--- start AVAILABLE DATA ---

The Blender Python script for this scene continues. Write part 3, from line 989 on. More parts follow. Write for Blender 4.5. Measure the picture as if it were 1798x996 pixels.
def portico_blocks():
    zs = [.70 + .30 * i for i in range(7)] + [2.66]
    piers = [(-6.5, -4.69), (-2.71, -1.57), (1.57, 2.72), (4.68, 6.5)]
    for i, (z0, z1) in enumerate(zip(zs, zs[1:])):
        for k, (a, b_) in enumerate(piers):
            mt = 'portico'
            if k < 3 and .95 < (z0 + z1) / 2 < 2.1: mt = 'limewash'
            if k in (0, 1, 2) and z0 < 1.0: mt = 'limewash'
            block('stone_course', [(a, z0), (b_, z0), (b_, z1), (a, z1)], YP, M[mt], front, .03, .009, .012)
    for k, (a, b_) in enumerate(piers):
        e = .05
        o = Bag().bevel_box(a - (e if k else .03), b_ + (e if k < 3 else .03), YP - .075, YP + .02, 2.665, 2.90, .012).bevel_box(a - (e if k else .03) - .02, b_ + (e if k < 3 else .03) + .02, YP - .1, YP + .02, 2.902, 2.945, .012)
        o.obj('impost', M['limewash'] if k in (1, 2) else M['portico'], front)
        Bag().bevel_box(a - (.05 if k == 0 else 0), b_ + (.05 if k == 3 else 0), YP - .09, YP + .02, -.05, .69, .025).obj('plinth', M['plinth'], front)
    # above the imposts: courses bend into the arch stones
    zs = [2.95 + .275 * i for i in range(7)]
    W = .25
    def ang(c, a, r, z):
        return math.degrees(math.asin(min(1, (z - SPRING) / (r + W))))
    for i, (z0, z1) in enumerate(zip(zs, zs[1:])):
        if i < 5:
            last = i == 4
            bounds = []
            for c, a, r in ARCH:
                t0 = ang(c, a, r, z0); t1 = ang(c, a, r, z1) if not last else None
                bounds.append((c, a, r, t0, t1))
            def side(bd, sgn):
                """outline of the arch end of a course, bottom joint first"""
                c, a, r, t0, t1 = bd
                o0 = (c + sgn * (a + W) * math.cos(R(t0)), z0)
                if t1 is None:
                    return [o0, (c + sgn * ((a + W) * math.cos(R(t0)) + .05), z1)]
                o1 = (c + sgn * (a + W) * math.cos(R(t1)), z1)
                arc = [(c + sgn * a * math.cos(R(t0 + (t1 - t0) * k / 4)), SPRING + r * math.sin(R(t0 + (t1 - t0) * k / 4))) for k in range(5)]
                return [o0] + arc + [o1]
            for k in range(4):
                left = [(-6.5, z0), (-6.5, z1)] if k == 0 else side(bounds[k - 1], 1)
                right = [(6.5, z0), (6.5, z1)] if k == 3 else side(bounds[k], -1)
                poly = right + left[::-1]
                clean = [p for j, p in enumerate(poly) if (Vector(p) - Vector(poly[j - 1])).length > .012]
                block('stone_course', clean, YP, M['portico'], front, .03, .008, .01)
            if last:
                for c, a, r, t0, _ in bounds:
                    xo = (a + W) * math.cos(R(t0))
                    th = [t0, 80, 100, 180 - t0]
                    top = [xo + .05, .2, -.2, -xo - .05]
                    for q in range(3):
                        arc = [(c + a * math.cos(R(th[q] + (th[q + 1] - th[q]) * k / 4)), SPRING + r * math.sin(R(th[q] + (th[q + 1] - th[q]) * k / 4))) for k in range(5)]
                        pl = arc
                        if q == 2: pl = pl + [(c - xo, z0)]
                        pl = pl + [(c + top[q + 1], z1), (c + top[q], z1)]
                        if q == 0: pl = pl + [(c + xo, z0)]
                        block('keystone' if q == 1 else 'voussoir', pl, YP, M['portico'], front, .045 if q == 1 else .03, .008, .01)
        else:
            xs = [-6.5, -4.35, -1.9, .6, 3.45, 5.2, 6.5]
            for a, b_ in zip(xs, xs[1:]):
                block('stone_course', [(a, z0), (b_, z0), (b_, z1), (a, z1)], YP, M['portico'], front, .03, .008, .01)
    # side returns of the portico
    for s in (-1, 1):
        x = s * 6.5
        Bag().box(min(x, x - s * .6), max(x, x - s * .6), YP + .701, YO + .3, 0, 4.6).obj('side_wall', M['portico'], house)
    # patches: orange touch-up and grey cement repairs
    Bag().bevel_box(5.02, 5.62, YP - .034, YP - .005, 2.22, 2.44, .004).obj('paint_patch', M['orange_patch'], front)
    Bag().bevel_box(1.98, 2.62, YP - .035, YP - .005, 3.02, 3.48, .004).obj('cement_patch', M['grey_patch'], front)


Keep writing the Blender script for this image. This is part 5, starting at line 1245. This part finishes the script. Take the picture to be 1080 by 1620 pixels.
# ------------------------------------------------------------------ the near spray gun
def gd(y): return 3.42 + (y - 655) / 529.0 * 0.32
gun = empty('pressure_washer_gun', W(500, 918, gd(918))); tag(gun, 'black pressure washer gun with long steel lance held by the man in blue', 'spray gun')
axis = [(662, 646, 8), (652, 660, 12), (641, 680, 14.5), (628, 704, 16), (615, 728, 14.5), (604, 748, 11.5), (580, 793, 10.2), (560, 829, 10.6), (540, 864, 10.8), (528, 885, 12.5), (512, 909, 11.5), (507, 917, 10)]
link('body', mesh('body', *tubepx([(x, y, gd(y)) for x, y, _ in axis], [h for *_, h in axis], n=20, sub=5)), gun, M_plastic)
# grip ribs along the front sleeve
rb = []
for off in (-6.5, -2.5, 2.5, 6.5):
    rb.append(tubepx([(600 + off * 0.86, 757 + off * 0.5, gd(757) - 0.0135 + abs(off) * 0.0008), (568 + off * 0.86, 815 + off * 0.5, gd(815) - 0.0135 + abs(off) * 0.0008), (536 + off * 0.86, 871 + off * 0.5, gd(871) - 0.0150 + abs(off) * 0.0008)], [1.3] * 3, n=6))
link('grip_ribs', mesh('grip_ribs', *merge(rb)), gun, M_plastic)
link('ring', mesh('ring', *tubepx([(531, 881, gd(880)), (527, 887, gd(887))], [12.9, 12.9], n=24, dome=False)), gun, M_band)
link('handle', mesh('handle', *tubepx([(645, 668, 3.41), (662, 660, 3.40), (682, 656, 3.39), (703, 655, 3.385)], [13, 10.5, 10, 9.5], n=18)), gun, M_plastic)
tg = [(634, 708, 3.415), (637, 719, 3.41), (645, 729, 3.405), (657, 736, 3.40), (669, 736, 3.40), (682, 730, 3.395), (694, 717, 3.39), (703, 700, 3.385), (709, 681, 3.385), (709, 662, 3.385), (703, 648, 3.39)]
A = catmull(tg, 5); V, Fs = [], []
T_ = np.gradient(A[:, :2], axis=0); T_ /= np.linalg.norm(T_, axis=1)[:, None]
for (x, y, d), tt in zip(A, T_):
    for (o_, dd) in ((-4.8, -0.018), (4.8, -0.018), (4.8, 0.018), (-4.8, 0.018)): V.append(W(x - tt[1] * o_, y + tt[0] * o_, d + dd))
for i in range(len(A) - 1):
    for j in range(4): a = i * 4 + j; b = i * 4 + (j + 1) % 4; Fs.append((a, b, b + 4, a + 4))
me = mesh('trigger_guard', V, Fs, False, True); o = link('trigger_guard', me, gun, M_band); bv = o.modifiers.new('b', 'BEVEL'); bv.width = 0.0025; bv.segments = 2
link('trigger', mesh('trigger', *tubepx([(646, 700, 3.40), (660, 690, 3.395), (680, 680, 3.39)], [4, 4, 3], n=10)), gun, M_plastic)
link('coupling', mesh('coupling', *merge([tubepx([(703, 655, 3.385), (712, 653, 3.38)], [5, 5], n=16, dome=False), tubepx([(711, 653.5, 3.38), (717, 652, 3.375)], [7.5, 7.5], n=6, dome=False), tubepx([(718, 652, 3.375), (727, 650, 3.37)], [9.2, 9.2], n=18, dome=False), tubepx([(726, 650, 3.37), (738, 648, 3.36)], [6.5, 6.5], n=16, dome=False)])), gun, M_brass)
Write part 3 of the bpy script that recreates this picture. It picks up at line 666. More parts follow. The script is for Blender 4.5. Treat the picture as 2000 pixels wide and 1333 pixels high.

--- end AVAILABLE DATA ---

WRITTEN EXERCISE:
Lines of the material that contain the word "More" are to be gathered.

RESULT FOR THIS EXERCISE:
The Blender Python script for this scene continues. Write part 3, from line 989 on. More parts follow. Write for Blender 4.5. Measure the picture as if it were 1798x996 pixels.
Write part 3 of the bpy script that recreates this picture. It picks up at line 666. More parts follow. The script is for Blender 4.5. Treat the picture as 2000 pixels wide and 1333 pixels high.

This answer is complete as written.